Issuing the commands
phony*CLI> core show ?
application applications calls channel channels channeltype channeltypes codec codecs
config file function functions hanguphandlers help hint hints image
license profile settings sound sounds switches sysinfo taskprocessor taskprocessors
threads translation uptime version warranty
phony*CLI> core show taskprocessor
No such command 'core show taskprocessor' (type 'core show help core show taskprocessor' for other possible commands)
phony*CLI>
is also disappointing since one of the commands “taskprocessor” that the help system claims exists - doesn’t exist, either.

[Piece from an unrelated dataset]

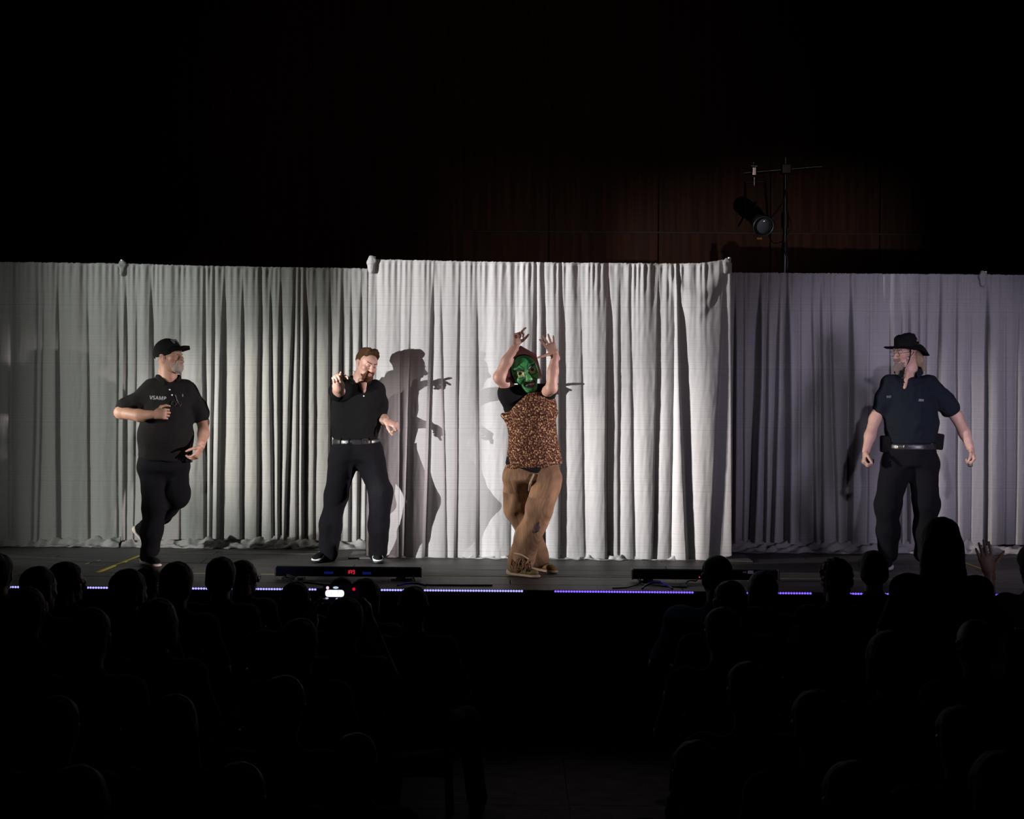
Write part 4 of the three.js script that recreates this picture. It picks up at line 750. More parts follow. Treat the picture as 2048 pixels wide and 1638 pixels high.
  for (const e of [-1, 1]) mk.ball(V(e * 0.047, 0.008, 0.118), [0.027, 0.017, 0.022], { cut: true, k: 0.02 }).ball(V(e * 0.047, 0.006, 0.086), [0.02, 0.016, 0.014], { k: 0.006 }).bar(V(e * 0.018, 0.03, 0.11), V(e * 0.078, 0.048, 0.085), 0.014, 0.01, { k: 0.018 }).ball(V(e * 0.06, -0.04, 0.08), [0.026, 0.022, 0.022], { k: 0.025 });
  mk.bar(V(-0.03, -0.088, 0.115), V(0.032, -0.088, 0.115), [0.03, 0.022, 0.012], [0.03, 0.022, 0.012], { cut: true, k: 0.012, u: V(0, 0, 1) }).ball(V(0.002, -0.095, 0.085), [0.03, 0.012, 0.02], { k: 0.006 });
  const seg = (p, a, b) => { const dx = b[0] - a[0], dy = b[1] - a[1], t = clamp(((p.x - a[0]) * dx + (p.y - a[1]) * dy) / (dx * dx + dy * dy), 0, 1); return Math.hypot(p.x - a[0] - t * dx, p.y - a[1] - t * dy); };
  const maskGeo = paint(mk.mesh(0.0035), (p) => {
    let c = [0.034, 0.25, 0.072]; const put = (q, t) => { c = c.map((v, i) => mix(v, q[i], clamp(t, 0, 1))); }, pen = (a, b, w, q) => put(q, 1 - smooth(w * 0.6, w, seg(p, a, b)));
    put([0.07, 0.23, 0.04], 0.7 * smooth(-0.1, 0.6, noise(p.x * 18, p.y * 14, 4)));
    if (p.z < 0.0) return c;
    const ink = [0.004, 0.02, 0.01], lightGreen = [0.16, 0.34, 0.07];
    for (const e of [-1, 1]) {
      put(lightGreen, 1 - smooth(0.7, 1.05, Math.hypot((p.x - e * 0.047) / 0.034, (p.y - 0.004) / 0.026)));
      put(ink, (1 - smooth(0.9, 1.0, Math.abs(Math.hypot((p.x - e * 0.047) / 0.036, (p.y - 0.0) / 0.028) - 1) * 7)) * (p.y < 0.004 ? 1 : 0.4));
      put([0.5, 0.42, 0.2], 1 - smooth(0.85, 1, Math.hypot((p.x - e * 0.044) / 0.024, (p.y - 0.006) / 0.015)));
      put([0.012, 0.006, 0.006], 1 - smooth(0.8, 1, Math.hypot((p.x - e * 0.05) / 0.0155, (p.y - 0.008) / 0.0145)));
      pen([e * 0.02, 0.026], [e * 0.05, 0.042], 0.0125, [0.012, 0.02, 0.022]); pen([e * 0.05, 0.042], [e * 0.082, 0.036], 0.01, [0.012, 0.02, 0.022]);
      pen([e * 0.018, -0.002], [e * 0.026, -0.045], 0.006, ink); pen([e * 0.03, -0.04], [e * 0.062, -0.075], 0.0055, ink); pen([e * 0.062, -0.075], [e * 0.066, -0.105], 0.005, ink); pen([e * 0.006, 0.03], [e * 0.034, 0.07], 0.0035, ink);
      pen([e * 0.07, -0.01], [e * 0.092, -0.03], 0.004, ink); pen([e * 0.04, -0.12], [e * 0.012, -0.138], 0.004, [0.02, 0.09, 0.02]);
    }
    put([0.014, 0.014, 0.016], 1 - smooth(0.9, 1.05, Math.hypot((p.x - 0.002) / 0.05, (p.y + 0.09) / 0.034)));
    put([0.13, 0.125, 0.13], 1 - smooth(0.8, 1, Math.hypot((p.x + 0.002) / 0.042, (p.y + 0.074) / 0.012)));
    put([0.3, 0.17, 0.17], 1 - smooth(0.8, 1, Math.hypot((p.x - 0.018) / 0.024, (p.y + 0.096) / 0.011)));
    return c;
  });
  const mask = part('mask', placed(maskGeo, HM), std(0xffffff, 0.5, { vertexColors: true }), root, 'green face mask with dark brows and open grey mouth');
  part('mask_lining', placed(new Field().ball(V(0, 0.008, -0.005), [0.109, 0.125, 0.07], { k: 0.01 }).ball(V(0, -0.12, 0), [0.2, 0.05, 0.2], { cut: true, k: 0.01 }).mesh(0.007), HM), M.blackCloth, mask);
  const hood = new ConvexGeometry([[1041, 691, -0.07], [1028, 704, 0.01], [1056, 703, 0.0], [1073, 709, -0.01], [1074, 716, 0.05], [1084, 752, 0.05], [1081, 757, -0.1], [1015, 765, 0.05], [1022, 769, -0.03], [1013, 738, 0.03], [1019, 714, 0.04], [1062, 752, -0.2], [1030, 745, -0.2], [1066, 716, -0.18], [1030, 712, -0.18]].map(([x, y, z]) => J(x, y, z)));
  uvFlat(hood);
  part('hood', hood, std(lin(0.075, 0.013, 0.012), 0.95, { flatShading: true }), root, 'angular dark red-brown hood');
}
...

Anyway, I took a baseline as best I could:
root@phony:/etc/asterisk# /sbin/asterisk -rx "core show taskprocessors" | grep stasis | wc
497 2982 62622
root@phony:/etc/asterisk#
And, based on that, based on pure guesstimates, based on recommendations here:
Performance Tuning - Asterisk Documentation
I added:
initial_size = 20
max_size = 150
in stasis.conf and did a
/sbin/service asterisk stop
/sbin/service asterisk start
Now, a
core set verbose 4
core set debug
gives me the nice debugging output I wanted, without the spamming of the increasing threadpool size
Also, taskprocessors seem to have dropped as well.
root@phony:/etc/asterisk# /sbin/asterisk -rx "core show taskprocessors" | grep stasis | wc
182 1092 22932
root@phony:/etc/asterisk#
I can only conclude the following:
due to code changes between older Asterisk versions, some of the compiled-in defaults are now too small. It also seems that some of the show commands have been possibly accidentally deleted.
I have to wonder if this is a bug?
Hopefully this will help others. Never assume defaults are the best in any software.